Die stellvertretende Regierungssprecherin Martina Fietz sagte, es gebe noch keine Entscheidung darüber, wer nach dem Rücktritt das Ministerium bis zum Ablauf der Legislaturperiode führen wird.

Nach bestem Wissen und Gewissen

Bundesgesundheitsminister Jens Spahn (CDU) reagierte mit persönlichem Bedauern. Er habe Giffeys „optimistische und immer zugewandte Art“ geschätzt und sie als Ministerin „immer sehr engagiert und sachorientiert erlebt“, erklärte er. Die familienpolitische Sprecherin der Grünen im Bundestag, Ekin Deligöz, kritisierte, es wäre besser gewesen „früher reinen Tisch zu machen und das Amt nachzubesetzen“.

Giffey erklärte, die Freie Universität habe ihr bis Anfang Juni eine Frist zur Stellungnahme zu dem Prüfbericht eingeräumt, die sie wahrnehmen werde. Sollte die Universität zu dem Ergebnis kommen, ihr den Doktortitel abzuerkennen, werde sie die Entscheidung akzeptieren. Sie versicherte erneut, sie habe ihre Arbeit nach bestem Wissen und Gewissen geschrieben. Giffey hatte an der Freien Universität 2009 eine Doktorarbeit über die Politik der Europäischen Kommission zur Beteiligung der Zivilgesellschaft eingereicht und war 2010 promoviert worden.

Plakative Titel

Eine erste Überprüfung der Dissertation im Jahr 2019 hatte nicht zur Aberkennung des Doktortitels geführt. 2020 wurde das Verfahren aber erneut aufgerollt. Seit Ende 2020 verzichtet Giffey bereits darauf, ihren Titel zu führen.
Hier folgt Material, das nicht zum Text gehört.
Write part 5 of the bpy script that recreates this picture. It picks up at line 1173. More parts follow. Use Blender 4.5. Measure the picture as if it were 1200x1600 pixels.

Giffey war seit März 2018 Bundesfamilienministerin und hatte sich durch ihre direkte Art einen Namen gemacht. Sie sorgte unter anderem dafür, dass Gesetzentwürfe plakative Titel erhielten wie etwa das „Gute-Kita-Gesetz“. Eines ihrer wichtigsten Anliegen war die gezielte Förderung von benachteiligten Kindern und deren Eltern.

Seit November 2020 ist die 43-Jährige Vorsitzende der SPD Berlin und deren Spitzenkandidatin für das Amt des Regierenden Bürgermeisters.